Branches are easily forced into bloom weeks before the show commences outdoors — just bring them inside, put them in water and wait. You can usually begin to do this in February, when the unfolding blossoms of long, straight forsythia “whips” will perk up your interiors with a jolt of pure, sunshine yellow.

I think of forsythia as my first big cut flower opportunity of the season. These vigorous shrubs should be pruned back hard immediately after flowering to keep them in bounds. I opt instead to cut lots of branches in flower and give them away as giant spring bouquets rather than waiting until the blossoms are spent and withered.



Pruning is the only thing you really need to do to or for forsythia, so don’t be shy. Left to its own devices, a single bush will grow huge (8 to 10 feet) and congested, and will begin to form an impenetrable thicket. Arching branches root when they touch the ground, and these daughter plants can either be grubbed out or severed from the motherlode and moved around the yard. Propagation doesn’t get any easier than this.

When pruning, lop out a few of the oldest, thickest stems at the base, then head back other main branches. Aim to remove about 25 percent of the shrub at a clip, working to keep the center of the shrub open to light and aiming for a graceful, arching shape.

Two don’ts: Don’t shear these shrubs into pat, round “muffins” or they will lose their natural beauty. And don’t wait until summer to wield the shears; since these plants bloom on wood formed the previous season, you will remove next season’s flowers if you wait too late. July is definitely too late.

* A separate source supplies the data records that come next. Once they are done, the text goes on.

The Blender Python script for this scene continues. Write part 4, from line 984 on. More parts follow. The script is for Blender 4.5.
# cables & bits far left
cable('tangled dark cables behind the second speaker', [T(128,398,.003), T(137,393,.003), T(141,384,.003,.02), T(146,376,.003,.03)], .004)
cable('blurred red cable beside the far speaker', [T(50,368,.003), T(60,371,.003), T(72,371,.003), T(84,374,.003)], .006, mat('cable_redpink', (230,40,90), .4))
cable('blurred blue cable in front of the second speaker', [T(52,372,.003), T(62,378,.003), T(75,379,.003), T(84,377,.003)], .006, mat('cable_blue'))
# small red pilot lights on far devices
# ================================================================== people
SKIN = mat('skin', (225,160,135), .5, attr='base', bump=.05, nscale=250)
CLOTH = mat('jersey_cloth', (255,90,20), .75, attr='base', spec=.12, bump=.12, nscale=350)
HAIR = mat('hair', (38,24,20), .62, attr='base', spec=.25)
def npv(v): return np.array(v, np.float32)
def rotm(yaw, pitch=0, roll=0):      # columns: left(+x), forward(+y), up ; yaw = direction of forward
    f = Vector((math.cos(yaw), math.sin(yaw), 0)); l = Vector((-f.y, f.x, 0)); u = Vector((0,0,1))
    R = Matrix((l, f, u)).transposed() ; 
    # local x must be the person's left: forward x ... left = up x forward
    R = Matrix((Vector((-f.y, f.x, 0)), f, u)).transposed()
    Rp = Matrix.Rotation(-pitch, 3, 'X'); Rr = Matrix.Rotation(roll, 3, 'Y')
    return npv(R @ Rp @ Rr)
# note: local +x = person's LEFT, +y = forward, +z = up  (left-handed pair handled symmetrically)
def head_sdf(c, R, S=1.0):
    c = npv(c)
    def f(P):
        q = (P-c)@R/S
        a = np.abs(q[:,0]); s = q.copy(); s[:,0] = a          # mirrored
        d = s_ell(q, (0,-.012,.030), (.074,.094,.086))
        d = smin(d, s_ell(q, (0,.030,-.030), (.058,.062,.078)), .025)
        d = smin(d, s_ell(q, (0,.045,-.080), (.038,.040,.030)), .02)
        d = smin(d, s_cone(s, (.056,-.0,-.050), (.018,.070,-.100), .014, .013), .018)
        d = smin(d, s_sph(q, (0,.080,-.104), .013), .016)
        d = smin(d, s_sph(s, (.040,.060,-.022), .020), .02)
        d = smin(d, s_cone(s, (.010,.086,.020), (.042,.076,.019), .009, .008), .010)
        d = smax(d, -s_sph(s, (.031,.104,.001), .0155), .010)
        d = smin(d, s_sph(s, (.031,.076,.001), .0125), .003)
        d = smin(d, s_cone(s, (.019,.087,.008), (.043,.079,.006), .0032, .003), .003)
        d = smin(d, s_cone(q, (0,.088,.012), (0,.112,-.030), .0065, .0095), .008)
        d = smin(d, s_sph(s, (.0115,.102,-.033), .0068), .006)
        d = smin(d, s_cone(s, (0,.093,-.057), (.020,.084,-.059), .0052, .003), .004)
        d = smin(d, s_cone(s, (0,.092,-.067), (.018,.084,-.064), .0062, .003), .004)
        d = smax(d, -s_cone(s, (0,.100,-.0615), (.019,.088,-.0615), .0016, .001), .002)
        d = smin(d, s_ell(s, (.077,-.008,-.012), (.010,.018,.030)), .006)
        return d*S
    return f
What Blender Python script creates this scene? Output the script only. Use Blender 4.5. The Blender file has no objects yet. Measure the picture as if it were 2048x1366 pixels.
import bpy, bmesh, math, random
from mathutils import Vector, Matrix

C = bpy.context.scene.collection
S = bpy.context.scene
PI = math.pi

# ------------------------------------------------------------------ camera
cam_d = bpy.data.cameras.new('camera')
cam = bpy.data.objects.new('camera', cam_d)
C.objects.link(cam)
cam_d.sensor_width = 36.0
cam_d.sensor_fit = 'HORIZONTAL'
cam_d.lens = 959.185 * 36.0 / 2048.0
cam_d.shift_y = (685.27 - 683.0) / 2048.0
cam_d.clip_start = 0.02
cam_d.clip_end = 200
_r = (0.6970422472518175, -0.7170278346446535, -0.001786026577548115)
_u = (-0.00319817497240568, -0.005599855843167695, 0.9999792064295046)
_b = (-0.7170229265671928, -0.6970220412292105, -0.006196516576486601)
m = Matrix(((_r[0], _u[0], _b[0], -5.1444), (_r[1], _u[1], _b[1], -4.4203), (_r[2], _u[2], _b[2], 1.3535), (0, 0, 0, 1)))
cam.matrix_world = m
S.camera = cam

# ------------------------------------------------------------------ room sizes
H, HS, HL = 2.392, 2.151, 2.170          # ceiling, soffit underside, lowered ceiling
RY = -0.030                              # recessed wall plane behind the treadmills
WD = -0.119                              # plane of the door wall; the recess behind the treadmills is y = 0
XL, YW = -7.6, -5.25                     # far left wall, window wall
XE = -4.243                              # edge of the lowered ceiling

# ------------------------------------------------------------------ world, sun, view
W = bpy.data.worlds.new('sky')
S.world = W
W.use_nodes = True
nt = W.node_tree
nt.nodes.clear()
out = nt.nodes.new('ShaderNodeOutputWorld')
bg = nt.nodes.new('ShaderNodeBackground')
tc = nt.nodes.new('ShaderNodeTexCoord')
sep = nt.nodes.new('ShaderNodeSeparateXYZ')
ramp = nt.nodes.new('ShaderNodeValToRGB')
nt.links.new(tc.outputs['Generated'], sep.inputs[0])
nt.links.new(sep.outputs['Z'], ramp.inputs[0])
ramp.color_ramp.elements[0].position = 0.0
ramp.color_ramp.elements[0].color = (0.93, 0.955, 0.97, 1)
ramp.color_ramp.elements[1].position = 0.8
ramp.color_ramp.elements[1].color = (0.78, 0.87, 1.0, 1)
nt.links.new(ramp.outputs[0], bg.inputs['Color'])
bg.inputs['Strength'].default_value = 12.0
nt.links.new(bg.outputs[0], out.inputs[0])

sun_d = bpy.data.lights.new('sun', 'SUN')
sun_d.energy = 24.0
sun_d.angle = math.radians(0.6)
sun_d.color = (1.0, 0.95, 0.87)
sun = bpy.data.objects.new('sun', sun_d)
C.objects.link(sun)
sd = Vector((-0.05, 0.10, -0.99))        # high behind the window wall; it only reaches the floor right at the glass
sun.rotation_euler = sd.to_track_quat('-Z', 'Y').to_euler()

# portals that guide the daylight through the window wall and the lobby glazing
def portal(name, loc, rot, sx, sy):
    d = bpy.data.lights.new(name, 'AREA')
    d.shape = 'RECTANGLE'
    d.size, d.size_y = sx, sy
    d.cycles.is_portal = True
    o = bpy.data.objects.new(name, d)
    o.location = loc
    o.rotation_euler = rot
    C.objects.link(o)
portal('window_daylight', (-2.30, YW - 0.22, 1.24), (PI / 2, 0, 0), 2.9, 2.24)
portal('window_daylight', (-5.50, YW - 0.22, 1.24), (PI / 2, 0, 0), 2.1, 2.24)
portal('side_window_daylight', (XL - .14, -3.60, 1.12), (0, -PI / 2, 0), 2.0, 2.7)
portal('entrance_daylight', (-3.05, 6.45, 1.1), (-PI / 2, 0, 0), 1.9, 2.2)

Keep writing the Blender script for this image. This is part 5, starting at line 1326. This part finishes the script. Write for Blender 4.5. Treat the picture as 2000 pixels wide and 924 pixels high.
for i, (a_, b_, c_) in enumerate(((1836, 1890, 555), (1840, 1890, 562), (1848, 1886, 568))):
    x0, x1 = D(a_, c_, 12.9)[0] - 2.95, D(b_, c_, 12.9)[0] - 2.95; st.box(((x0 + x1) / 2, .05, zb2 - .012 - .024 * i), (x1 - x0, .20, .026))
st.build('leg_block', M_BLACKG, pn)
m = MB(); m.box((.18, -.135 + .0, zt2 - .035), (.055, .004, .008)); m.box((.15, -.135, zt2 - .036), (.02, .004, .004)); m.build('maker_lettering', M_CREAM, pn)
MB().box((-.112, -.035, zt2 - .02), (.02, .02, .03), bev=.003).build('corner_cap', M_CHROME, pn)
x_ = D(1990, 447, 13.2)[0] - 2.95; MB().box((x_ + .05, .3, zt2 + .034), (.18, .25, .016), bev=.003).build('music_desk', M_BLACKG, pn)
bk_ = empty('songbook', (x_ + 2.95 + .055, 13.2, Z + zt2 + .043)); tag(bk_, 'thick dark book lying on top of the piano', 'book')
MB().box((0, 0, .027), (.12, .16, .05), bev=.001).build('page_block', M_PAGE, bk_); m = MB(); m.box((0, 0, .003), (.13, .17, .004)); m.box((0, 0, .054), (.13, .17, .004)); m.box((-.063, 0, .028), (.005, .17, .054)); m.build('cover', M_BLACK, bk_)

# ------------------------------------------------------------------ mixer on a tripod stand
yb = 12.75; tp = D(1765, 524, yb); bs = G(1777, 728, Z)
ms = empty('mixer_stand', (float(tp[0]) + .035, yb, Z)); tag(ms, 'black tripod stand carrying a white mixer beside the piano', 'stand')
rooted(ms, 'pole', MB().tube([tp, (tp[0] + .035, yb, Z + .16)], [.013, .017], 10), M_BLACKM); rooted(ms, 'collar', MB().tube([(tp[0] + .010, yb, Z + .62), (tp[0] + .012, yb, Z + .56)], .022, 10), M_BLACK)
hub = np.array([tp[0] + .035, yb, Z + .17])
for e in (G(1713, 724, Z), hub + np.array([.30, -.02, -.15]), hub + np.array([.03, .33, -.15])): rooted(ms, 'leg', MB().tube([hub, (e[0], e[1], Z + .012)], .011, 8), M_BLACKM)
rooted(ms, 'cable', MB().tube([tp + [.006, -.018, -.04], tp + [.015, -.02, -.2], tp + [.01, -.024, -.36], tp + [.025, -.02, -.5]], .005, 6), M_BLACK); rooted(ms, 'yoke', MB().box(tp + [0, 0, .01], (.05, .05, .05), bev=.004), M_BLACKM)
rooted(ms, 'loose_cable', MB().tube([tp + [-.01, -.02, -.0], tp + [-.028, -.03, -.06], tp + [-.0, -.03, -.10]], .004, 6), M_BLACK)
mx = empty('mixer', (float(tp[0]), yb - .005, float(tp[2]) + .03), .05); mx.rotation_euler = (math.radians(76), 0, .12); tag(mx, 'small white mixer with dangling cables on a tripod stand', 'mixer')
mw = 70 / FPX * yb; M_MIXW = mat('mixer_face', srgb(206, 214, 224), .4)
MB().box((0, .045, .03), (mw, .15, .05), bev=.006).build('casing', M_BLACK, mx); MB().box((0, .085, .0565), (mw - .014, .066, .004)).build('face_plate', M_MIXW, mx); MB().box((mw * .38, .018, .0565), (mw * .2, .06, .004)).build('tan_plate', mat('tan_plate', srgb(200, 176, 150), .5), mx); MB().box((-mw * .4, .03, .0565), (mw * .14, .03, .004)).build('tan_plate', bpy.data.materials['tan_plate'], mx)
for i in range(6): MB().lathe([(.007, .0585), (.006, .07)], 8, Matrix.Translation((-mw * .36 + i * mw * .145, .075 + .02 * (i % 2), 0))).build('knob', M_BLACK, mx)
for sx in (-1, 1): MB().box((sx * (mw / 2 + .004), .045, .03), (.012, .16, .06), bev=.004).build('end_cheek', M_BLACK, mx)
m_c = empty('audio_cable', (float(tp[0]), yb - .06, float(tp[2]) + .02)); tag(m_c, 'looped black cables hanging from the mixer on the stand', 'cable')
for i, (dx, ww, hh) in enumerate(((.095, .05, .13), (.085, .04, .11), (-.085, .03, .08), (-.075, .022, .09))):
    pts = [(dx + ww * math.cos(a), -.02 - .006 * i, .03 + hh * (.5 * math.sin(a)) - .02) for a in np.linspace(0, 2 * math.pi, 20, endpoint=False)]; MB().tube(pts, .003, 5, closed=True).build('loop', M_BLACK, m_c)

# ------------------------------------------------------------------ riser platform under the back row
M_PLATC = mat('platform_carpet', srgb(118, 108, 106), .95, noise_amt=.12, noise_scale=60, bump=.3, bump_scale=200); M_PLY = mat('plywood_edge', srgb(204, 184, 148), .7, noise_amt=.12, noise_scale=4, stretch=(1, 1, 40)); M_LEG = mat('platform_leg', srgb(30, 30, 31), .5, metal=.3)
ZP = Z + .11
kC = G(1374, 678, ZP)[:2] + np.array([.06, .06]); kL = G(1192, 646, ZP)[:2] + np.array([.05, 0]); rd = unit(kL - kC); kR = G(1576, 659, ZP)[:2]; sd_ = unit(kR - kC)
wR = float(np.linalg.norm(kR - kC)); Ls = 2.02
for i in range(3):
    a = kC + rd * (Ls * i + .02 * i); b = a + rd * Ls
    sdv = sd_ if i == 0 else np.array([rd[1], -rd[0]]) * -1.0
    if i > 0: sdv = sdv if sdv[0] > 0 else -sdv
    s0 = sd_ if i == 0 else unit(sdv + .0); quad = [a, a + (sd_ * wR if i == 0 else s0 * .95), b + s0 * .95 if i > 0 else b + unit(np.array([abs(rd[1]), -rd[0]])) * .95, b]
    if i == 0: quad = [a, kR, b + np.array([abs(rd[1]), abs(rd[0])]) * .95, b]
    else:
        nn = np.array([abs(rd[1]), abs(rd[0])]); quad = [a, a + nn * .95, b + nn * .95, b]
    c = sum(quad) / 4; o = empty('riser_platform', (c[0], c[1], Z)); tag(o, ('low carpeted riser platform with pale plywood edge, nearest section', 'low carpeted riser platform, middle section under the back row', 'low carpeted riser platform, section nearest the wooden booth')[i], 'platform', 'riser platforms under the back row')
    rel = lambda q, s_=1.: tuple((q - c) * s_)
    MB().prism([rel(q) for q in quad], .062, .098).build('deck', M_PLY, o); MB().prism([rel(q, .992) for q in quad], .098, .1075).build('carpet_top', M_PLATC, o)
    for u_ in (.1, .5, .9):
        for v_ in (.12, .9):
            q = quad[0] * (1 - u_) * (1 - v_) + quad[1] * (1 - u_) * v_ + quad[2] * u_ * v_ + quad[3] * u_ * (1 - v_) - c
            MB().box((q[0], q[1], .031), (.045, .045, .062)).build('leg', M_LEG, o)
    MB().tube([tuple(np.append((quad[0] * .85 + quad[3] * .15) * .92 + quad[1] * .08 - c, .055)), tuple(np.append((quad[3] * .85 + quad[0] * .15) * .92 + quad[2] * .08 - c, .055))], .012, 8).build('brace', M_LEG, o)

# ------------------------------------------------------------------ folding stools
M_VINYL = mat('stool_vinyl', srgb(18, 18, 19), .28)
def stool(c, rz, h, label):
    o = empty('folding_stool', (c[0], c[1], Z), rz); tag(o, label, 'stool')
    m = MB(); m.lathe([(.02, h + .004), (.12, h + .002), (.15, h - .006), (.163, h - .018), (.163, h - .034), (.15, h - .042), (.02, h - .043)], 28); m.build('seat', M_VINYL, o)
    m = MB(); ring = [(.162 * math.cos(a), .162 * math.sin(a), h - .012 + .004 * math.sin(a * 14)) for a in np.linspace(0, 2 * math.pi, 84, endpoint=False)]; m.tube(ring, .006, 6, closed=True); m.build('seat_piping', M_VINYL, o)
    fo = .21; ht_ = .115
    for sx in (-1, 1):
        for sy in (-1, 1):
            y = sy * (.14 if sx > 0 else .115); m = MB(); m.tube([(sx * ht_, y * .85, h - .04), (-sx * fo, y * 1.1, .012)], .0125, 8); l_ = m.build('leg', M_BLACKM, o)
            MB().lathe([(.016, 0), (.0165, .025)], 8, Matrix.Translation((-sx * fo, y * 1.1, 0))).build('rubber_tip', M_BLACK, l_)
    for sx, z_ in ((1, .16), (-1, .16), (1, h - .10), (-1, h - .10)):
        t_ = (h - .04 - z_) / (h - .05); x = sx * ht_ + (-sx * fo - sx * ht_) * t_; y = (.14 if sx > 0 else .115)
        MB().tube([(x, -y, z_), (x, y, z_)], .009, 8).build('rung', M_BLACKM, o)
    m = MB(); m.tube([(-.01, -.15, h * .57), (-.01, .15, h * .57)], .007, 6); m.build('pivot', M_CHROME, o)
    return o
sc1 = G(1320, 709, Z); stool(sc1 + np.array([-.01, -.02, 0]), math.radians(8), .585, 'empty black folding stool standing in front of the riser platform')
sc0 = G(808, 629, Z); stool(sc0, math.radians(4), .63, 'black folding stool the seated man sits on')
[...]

The downside of forsythia is that once its spring extravaganza has concluded, the shrub becomes a solid mass of undistinguished green that a gardening friend of mine describes as “spitefully boring.” Still, I wouldn’t want to be without at least one shrub to give me that early season blast of glorious yellow.

Besides, forsythia is good for removing artistic blocks, and is therefore a plant no writer should lack. I recently unearthed a bit of floral witchcraft involving this plant, and pass this remedy on for anyone in need. Here goes:

Gather the individual flowers in a silver bowl. Fondle the little blossoms and feel your creative juices flow. Gaze into the bowl, looking for fresh inspiration. Raise the bowl over your head and say “Hail to the sun!” Do this a few times, and you will probably be giggling.

I personally think this rite should be performed outdoors, where you might finally raise the bowl overhead and dump it, bathing yourself in a shower of yellow petals. If that doesn’t make you laugh out loud and give you a few good ideas, you’re in deeper trouble than you knew.